The uncomfortable bath of public response has begun to chafe his family. Three days after her brother, Eric, said on Fox News’s “Hannity” that Democrats who criticized his father were “not even people,” first daughter Ivanka Trump appeared on “Fox & Friends” and told the hosts how the whole First Family thing was going for her.

“There’s a level of viciousness that I was not expecting,” she said. “I was not expecting the intensity of this experience.”

“Some of the distractions and some of the ferocity, I was a little blindsided by on a personal level,” she continued.

Ivanka didn’t cite specific viciousness, distractions or ferocity, or indicate whether they were in response to her father’s performance, her own, the Trump family’s, or all three. But as first daughter, Ivanka has not displayed a precise ear for tone: her attempt to brand herself as the White House’s voice for modern working women has not been well received in the face of her father’s health-care bill (which would drop 23 million people from health insurance) and concern that the administration will roll back reproductive rights. It was recently reported that the Chinese factories which produce Ivanka Trump-branded clothing and shoes pay their workers the equivalent of $1 a week. And the night the president’s Muslim ban went into effect, she posted a selfie in a silver gown while dozens of travelers were detained at airports.

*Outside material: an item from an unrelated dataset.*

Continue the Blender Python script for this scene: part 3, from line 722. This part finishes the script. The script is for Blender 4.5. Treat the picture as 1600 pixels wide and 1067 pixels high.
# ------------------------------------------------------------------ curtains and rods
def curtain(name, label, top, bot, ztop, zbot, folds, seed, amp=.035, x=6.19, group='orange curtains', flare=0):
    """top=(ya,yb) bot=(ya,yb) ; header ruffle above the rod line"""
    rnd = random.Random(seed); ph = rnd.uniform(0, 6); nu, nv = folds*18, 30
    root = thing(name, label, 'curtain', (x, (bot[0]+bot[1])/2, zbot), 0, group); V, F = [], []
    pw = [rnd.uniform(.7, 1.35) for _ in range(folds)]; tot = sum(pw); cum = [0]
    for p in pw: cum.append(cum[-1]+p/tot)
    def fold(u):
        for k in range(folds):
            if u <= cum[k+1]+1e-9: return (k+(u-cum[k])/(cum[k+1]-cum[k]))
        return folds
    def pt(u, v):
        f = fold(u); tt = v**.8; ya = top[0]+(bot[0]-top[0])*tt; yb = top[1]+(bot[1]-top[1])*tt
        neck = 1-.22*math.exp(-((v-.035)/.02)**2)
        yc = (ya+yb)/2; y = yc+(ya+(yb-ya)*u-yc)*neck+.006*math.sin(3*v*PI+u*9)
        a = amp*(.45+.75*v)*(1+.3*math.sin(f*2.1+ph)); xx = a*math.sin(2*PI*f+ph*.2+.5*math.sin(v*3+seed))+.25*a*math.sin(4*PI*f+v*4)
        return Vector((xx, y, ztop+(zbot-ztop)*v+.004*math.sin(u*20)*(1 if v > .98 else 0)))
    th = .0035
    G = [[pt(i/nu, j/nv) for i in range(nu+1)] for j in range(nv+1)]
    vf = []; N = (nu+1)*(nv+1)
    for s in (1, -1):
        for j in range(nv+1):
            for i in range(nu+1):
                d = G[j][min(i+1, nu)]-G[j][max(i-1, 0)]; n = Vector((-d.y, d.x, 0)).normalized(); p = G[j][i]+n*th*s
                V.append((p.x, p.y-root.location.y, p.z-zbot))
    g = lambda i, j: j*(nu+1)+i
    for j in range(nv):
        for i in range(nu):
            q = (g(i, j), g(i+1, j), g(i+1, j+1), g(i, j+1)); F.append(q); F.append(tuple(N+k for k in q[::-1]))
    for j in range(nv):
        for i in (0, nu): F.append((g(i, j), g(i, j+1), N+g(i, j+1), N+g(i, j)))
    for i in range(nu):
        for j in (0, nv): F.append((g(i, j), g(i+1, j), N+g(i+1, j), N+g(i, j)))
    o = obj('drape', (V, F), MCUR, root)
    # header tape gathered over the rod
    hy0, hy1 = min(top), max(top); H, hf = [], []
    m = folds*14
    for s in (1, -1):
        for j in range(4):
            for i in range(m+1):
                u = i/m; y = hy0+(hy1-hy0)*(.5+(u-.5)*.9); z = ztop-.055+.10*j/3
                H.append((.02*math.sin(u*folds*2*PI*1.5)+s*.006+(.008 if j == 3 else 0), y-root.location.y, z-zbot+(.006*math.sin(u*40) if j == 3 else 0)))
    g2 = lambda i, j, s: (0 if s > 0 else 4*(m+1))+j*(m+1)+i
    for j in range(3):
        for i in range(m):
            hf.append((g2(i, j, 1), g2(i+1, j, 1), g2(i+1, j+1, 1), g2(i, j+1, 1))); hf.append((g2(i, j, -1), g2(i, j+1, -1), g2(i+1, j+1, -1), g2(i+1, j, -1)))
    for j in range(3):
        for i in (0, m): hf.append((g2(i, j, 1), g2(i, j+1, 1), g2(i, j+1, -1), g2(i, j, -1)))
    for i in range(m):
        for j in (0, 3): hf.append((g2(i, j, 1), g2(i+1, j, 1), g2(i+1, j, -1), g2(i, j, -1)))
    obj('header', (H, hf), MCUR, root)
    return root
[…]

Twitter was quick to point out the contradictions between Ivanka’s complaints and her father’s behavior.

 

It’s not the first time this month that Trump has attempted to toe both sides of the family line and been burned. In early June, she tweeted support for LGBT Pride Month, despite the fact that her father had declined to issue a formal proclamation (and ended up speaking at an anti-LGBT conference last week). The Twittersphere did not like that one either.

Ivanka’s “Fox & Friends” appearance comes a few weeks after reports that she and her husband, Jared Kushner, would be re-evaluating every six months whether to stay in Washington or return to New York City.